Monday, June 15, 2009

Can You Fix This?

I shouldn't even be posting right now because I'm supposed to be working on the final paper for my yoga training. Truth be told, I'm having a little trouble focusing. I keep peeking at blogs and finding reasons to walk away from the computer. (Honestly who can write a paper without a fresh cup of coffee????)

Maybe it was the randomness of the weekend that got me in this frame of mind. I jumped from task to task like a bunny gone mad. First there was this pair of jeans Jim had that were in perfect shape but had developed a bum zipper. "I can replace that," I announced and began to root around my "jeans as fabric" stash for a pair of really ripped jeans with a perfect zipper. I came up with a candidate very quickly and, holy seam ripper Batman, I got right into setting the good zipper free. Of course once you set the good zipper free, you have to set the bad zipper free as well.

Alas, a graduation dress in need of alteration took priority over the jeans. It was time to set the jeans aside since by this time Tasha had come home and could model the dress in question. I'm a huge fan of trying the item in need of alteration on inside out to make pinning easier but I'm sure that breaks a gazillion rules of sewing so if you need to conform and do it the right way I understand. A few try-ons later (it took a few times to smooth out the 1950's bra as a torpedo look I accidently created when altering the top of the dress. No worries, it's all better now!) and the dress was hanging in her closet.

By then it was getting late and I needed to make bread but I couldn't find any bread flour (clearly there's a gremlin in my house who steals whatever I'm looking for!) On and on it went for the rest of the day. Start this, run and do that. Yesterday was no better.

I finished the jeans and btw I'm very impressed with myself. Of course, skills get you no thanks only more work. Tasha has already requested that I replace the broken zipper in her favorite winter coat. It's a good feeling just the same.

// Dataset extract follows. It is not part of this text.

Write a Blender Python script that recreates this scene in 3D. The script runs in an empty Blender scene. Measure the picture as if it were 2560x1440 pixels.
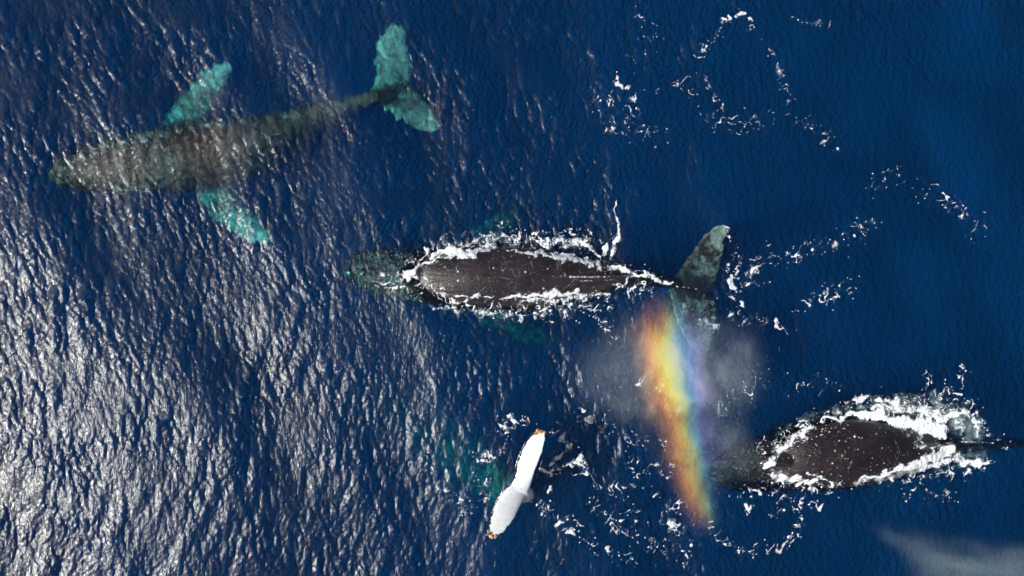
import bpy, bmesh, math, random
import numpy as np
from mathutils import Vector, kdtree
from mathutils.bvhtree import BVHTree

random.seed(4)
RNG = np.random.default_rng(11)
SC = bpy.context.scene
COL = SC.collection
R = math.radians

# ------------------------------------------------------------------ camera, sky, sun, exposure
H = 30.0                       # height of the drone above the sea
S = 0.015                      # metres per photograph pixel at sea level


def P(px, py, z=0.0):
    """A point at height z that lies under photograph pixel (px, py)."""
    k = (H - z) / H
    return Vector(((px - 1280) * S * k, (720 - py) * S * k, z))


cam = bpy.data.cameras.new('camera')
cam.sensor_width = 36.0
cam.lens = 36.0 * H / (2560 * S)
cam.clip_start = 0.1
cam.clip_end = 12000
cam_o = bpy.data.objects.new('camera', cam)
cam_o.location = (0, 0, H)
COL.objects.link(cam_o)
SC.camera = cam_o

SUN_EL, SUN_ROT = 39.0, 256.0
world = bpy.data.worlds.new('World')
SC.world = world
world.use_nodes = True
wn = world.node_tree
sky = wn.nodes.new('ShaderNodeTexSky')
sky.sky_type = 'NISHITA'
sky.sun_disc = False
sky.sun_elevation = R(SUN_EL)
sky.sun_rotation = R(SUN_ROT)
sky.dust_density = 5.0
wn.links.new(sky.outputs[0], wn.nodes['Background'].inputs[0])
wn.nodes['Background'].inputs[1].default_value = 0.07

sd = bpy.data.lights.new('sun', 'SUN')
sd.energy = 4.7
sd.angle = R(0.5)
sd.color = (1.0, 1.0, 0.93)
sun = bpy.data.objects.new('sun', sd)
SUNV = Vector((math.cos(R(SUN_EL)) * math.sin(R(SUN_ROT)), math.cos(R(SUN_EL)) * math.cos(R(SUN_ROT)), math.sin(R(SUN_EL))))
sun.rotation_euler = SUNV.to_track_quat('Z', 'Y').to_euler()
sun.location = SUNV * 60
COL.objects.link(sun)

SC.view_settings.view_transform = 'Standard'
SC.view_settings.look = 'None'
SC.view_settings.exposure = 0.1
SC.view_settings.gamma = 1.0
SC.view_settings.use_curve_mapping = False
SC.render.engine = 'CYCLES'
cy = SC.cycles
cy.use_denoising = True
cy.denoising_input_passes = 'RGB_ALBEDO'
cy.max_bounces = 8
cy.transparent_max_bounces = 16
cy.transmission_bounces = 6
cy.glossy_bounces = 2
cy.diffuse_bounces = 1
cy.volume_bounces = 1
cy.volume_step_rate = 1.0
cy.volume_max_steps = 64
cy.sample_clamp_indirect = 4.0
cy.caustics_reflective = False

# ------------------------------------------------------------------ node helper


class NT:
    def __init__(self, name):
        self.m = bpy.data.materials.new(name)
        self.m.use_nodes = True
        self.t = self.m.node_tree
        self.t.nodes.clear()
        self.out = self.n('ShaderNodeOutputMaterial')

    def n(self, kind, **kw):
        nd = self.t.nodes.new(kind)
        for k, v in kw.items():
            setattr(nd, k, v)
        return nd

    def put(self, sock, v):
        if hasattr(v, 'is_output'):
            self.t.links.new(v, sock)
        elif v is not None:
            if isinstance(v, (tuple, list)) and len(v) == 3 and sock.type == 'RGBA':
                v = tuple(v) + (1.0,)
            sock.default_value = v

    def math(self, op, a, b=None, c=None, clamp=False):
        nd = self.n('ShaderNodeMath', operation=op, use_clamp=clamp)
        for i, v in enumerate((a, b, c)):
            if v is not None:
                self.put(nd.inputs[i], v)
        return nd.outputs[0]

    def add(self, a, b): return self.math('ADD', a, b)
    def mul(self, a, b): return self.math('MULTIPLY', a, b)
    def sub(self, a, b): return self.math('SUBTRACT', a, b)

    def vec(self, op, a, b=None, s=None):
        nd = self.n('ShaderNodeVectorMath', operation=op)
        self.put(nd.inputs[0], a)
        if b is not None:
            self.put(nd.inputs[1], b)
        if s is not None:
            self.put(nd.inputs['Scale'], s)
        return nd.outputs['Value'] if op in ('LENGTH', 'DOT_PRODUCT') else nd.outputs[0]

    def pos(self):
        return self.n('ShaderNodeTexCoord').outputs['Object']

    def attr(self, name):
        return self.n('ShaderNodeAttribute', attribute_name=name).outputs['Fac']

    def noise(self, v, scale, detail=3.0, rough=0.55, dist=0.0):
        nd = self.n('ShaderNodeTexNoise')
        self.put(nd.inputs['Vector'], v)
        nd.inputs['Scale'].default_value = scale
        nd.inputs['Detail'].default_value = detail
        nd.inputs['Roughness'].default_value = rough
        nd.inputs['Distortion'].default_value = dist
        return nd.outputs['Fac']

    def step(self, v, lo, hi, a=0.0, b=1.0):
        nd = self.n('ShaderNodeMapRange', interpolation_type='SMOOTHSTEP')
        self.put(nd.inputs[0], v)
        for i, x in enumerate((lo, hi, a, b)):
            nd.inputs[i + 1].default_value = x
        return nd.outputs[0]

    def mixc(self, f, a, b, mode='MIX'):
        nd = self.n('ShaderNodeMix', data_type='RGBA', blend_type=mode)
        self.put(nd.inputs[0], f)
        self.put(nd.inputs[6], a)
        self.put(nd.inputs[7], b)
        return nd.outputs[2]

    def shader(self, kind, **kw):
        nd = self.n(kind)
        for k, v in kw.items():
            self.put(nd.inputs[k.replace('_', ' ')], v)
        return nd.outputs[0]

    def mixs(self, f, a, b):
        nd = self.n('ShaderNodeMixShader')
        self.put(nd.inputs[0], f)
        self.put(nd.inputs[1], a)
        self.put(nd.inputs[2], b)
        return nd.outputs[0]

    def bump(self, h, strength=1.0, dist=0.02, normal=None):
        nd = self.n('ShaderNodeBump')
        self.put(nd.inputs['Height'], h)
        nd.inputs['Strength'].default_value = strength
        nd.inputs['Distance'].default_value = dist
        if normal is not None:
            self.put(nd.inputs['Normal'], normal)
        return nd.outputs[0]

    def ramp(self, v, stops):
        nd = self.n('ShaderNodeValToRGB')
        self.put(nd.inputs[0], v)
        cr = nd.color_ramp
        while len(cr.elements) < len(stops):
            cr.elements.new(0.5)
        for e, (p, c) in zip(cr.elements, stops):
            e.position = p
            e.color = tuple(c) + (1.0,)
        return nd.outputs[0]


def tag(o, label=None, cat=None, group=None, kind=None):
    for k, v in (('label', label), ('category', cat), ('group', group), ('kind', kind)):
        if v:
            o[k] = v
    return o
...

Jim brought a pair of incredibly ripped up pajama pants to be made into pajama shorts. This went well until I discovered that I didn't cut the line straight and the backs of the shorts are a little shorter than the front. He was good natured about it. "Who's gonna see them," he kept asking me when I offered to fix them correctly. The moral of this story is just because there are straight lines on the pants doesn't mean those lines are straight enough to use as a cutting guide.

The interesting thing about these pajama pants and other cotton flannel pajama pants we've owned is that the seams mysteriously wear away without actually ripping. (Maybe it's not so mysterious now that I think about it those pants are at least 10 years old...) My solution to this is to use a piece of fabric from the part of the legs that I cut off and pin it under the almost ripped section. Then I use the mending stitch setting on my sewing machine to anchor this patch in place. Once the patch is anchored I cut the excess fabric off and then continue to use the mending stitch to anchor the edges of the patch in place. It works beautifully although you couldn't really use on something you were going to wear in public. I don't know enough about sewing machines to tell you if a mending stitch setting is common on most sewing machines but mine is from the early 1970's and it has it.

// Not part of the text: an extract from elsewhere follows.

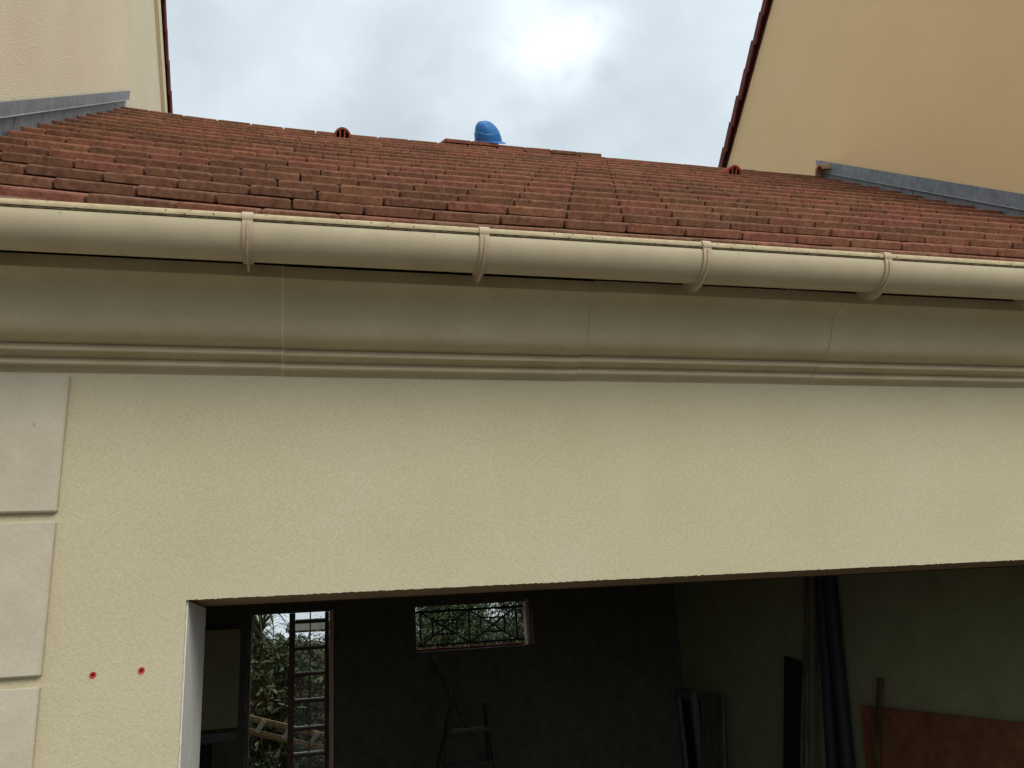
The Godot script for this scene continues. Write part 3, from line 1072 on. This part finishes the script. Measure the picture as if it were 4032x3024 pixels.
func inside_things() -> void:
	var st: SurfaceTool
	# stepladder
	var s := thing("stepladder", "dull metal stepladder standing open in the dark by the back wall", "stepladder", Vector3(1.25, 0.02, -4.2))
	for q in [[-0.34, -0.09, 0.25], [0.30, 0.18, 0.25]]:
		st = begin()
		bar(st, Vector3(q[0], 0, q[2]), Vector3(q[1], 1.50, 0.0), 0.03, 0.055, Vector3.RIGHT, 0.003)
		part("front_rail", st, M.alu, s)
		st = begin()
		bar(st, Vector3(q[0] * 1.1, 0, -0.62), Vector3(q[1], 1.50, -0.03), 0.025, 0.04, Vector3.RIGHT, 0.003)
		part("rear_rail", st, M.alu, s)
	for k in 6:
		var y := 0.22 + k * 0.222
		var t := y / 1.5
		st = begin()
		bx(st, Vector3(lerpf(-0.34, -0.09, t) + 0.012, y - 0.012, 0.25 * (1 - t) - 0.05), Vector3(lerpf(0.30, 0.18, t) - 0.012, y + 0.012, 0.25 * (1 - t) + 0.04), 0.003)
		part("step", st, M.yellow if k == 5 else M.alu, s)
	# leaning plank
	st = begin()
	bar(st, Vector3(1.76, 0.03, -2.92), Vector3(1.235, 1.87, -5.47), 0.06, 0.03, Vector3.RIGHT, 0.003)
	var p := part("plank", st, M.wood_grey, self, "long plank leaning from the floor to the sill of the high window")
	p.set_meta("category", "plank")
	# things against the right hand wall
	var f := thing("door_lining", "pale empty door lining standing in the far right corner", "door frame", Vector3(3.60, 0.02, -5.3))
	st = begin()
	bx(st, Vector3(-0.03, 0, -0.16), Vector3(0.03, 1.39, -0.11), 0.003)
	part("lining_post", st, M.white_board, f)
	st = begin()
	bx(st, Vector3(-0.03, 0, 0.14), Vector3(0.03, 1.39, 0.19), 0.003)
	part("lining_post", st, M.white_board, f)
	st = begin()
	bx(st, Vector3(-0.03, 1.31, -0.108), Vector3(0.03, 1.39, 0.138), 0.003)
	part("lining_head", st, M.white_board, f)
	st = begin()
	bx(st, Vector3(0.0, 0, -0.108), Vector3(0.02, 1.308, 0.138))
	part("lining_panel", st, M.dark_board, f)
	st = begin()
	bar(st, Vector3(3.46, 0.02, -4.80), Vector3(3.64, 1.40, -4.82), 0.40, 0.022, Vector3.BACK, 0.002)
	p = part("board", st, M.wood_grey, self, "broad greenish board leaning beside the pale door lining")
	p.set_meta("category", "board")
	st = begin()
	bar(st, Vector3(3.58, 0.02, -3.84), Vector3(3.66, 1.71, -3.47), 0.21, 0.03, Vector3.BACK, 0.002)
	p = part("board", st, M.dark_board, self, "narrow black board leaning left of the upright laths")
	p.set_meta("category", "board")
	var lz := [[-3.82, 2.09, 0.015, -3.20], [-3.70, 2.50, 0.018, -3.09], [-3.56, 2.52, 0.015, -2.985]]
	var words := ["shortest of the thin timber laths leaning right of the black board", "middle of the thin timber laths leaning left of the dark pipes", "thin timber lath leaning right against the dark pipes"]
	for i in 3:
		st = begin()
		bar(st, Vector3(3.60 + 0.01 * i, 0.02, lz[i][0]), Vector3(3.665, lz[i][1], lz[i][3]), lz[i][2] * 1.6, lz[i][2], Vector3.BACK, 0.002)
		p = part("timber_lath", st, M.wood_grey, self, words[i])
		p.set_meta("category", "lath")
		p.set_meta("group", "laths leaning on the right garage wall")
	var pz := [[-3.25, -2.885], [-3.02, -2.80]]
	words = ["thick dark grey drain pipe leaning next to the timber laths", "thick dark grey drain pipe leaning on the terracotta board side"]
	for i in 2:
		st = begin()
		tube(st, [Vector3(3.60, 0.02, pz[i][0]), Vector3(3.64, 2.55, pz[i][1])], [0.046], 20)
		p = part("drain_pipe", st, M.pipe, self, words[i])
		p.set_meta("category", "pipe")
		p.set_meta("group", "drain pipes leaning on the right garage wall")
	st = begin()
	bar(st, Vector3(3.40, 0.02, -2.72), Vector3(3.66, 1.61, -2.50), 0.032, 0.03, Vector3.BACK, 0.003)
	p = part("batten", st, M.wood_dark, self, "short batten leaning in front of the terracotta board")
	p.set_meta("category", "batten")
	st = begin()
	bar(st, Vector3(3.52, 0.02, -1.75), Vector3(3.67, 1.43, -1.75), 2.0, 0.022, Vector3.BACK, 0.002)
	p = part("wall_board", st, M.terracotta, self, "wide terracotta coloured board leaning on the right garage wall")
	p.set_meta("category", "board")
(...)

Since the sewing machine was still out, I reinforced the seams on a favorite pair of sweats giving them new life. The sewing machine and I are becoming fast friends. Although, if I'm to get everything done that needs to be done in the next two weeks, the sewing machine and I will have to have far fewer play dates. It's time to start planning my summer projects and getting them packed and ready to go.

Ok now I really have to get going on this paper.